Ans. Public expenditure can impact inflation in several ways. When the government increases spending, it can lead to higher demand for goods and services, potentially causing prices to rise if the supply does not keep up. Additionally, if the government finances its expenditure through borrowing, it might lead to increased interest rates, which can also contribute to inflationary pressures.
3. What are the different types of public expenditure?
Ans. Public expenditure can be categorized into several types: capital expenditure (spending on physical assets like infrastructure), recurrent expenditure (ongoing costs such as salaries and maintenance), development expenditure (projects aimed at improving economic and social conditions), and transfer payments (financial assistance to individuals without receiving goods or services in return).

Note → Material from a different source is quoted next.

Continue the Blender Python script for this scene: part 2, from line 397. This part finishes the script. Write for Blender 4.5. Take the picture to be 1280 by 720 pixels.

4. How is public expenditure funded?
Ans. Public expenditure is primarily funded through taxation, including income tax, corporate tax, sales tax, and property tax. Additionally, governments may also borrow money through the issuance of bonds or take loans from international financial institutions to finance their expenditure.
5. What are the challenges associated with increased public expenditure?
Ans. Increased public expenditure can lead to several challenges, including budget deficits if revenue does not match spending, potential inefficiencies in resource allocation, and the risk of crowding out private investment. Furthermore, excessive expenditure can create dependency on government support and may lead to long-term sustainability issues for public finances.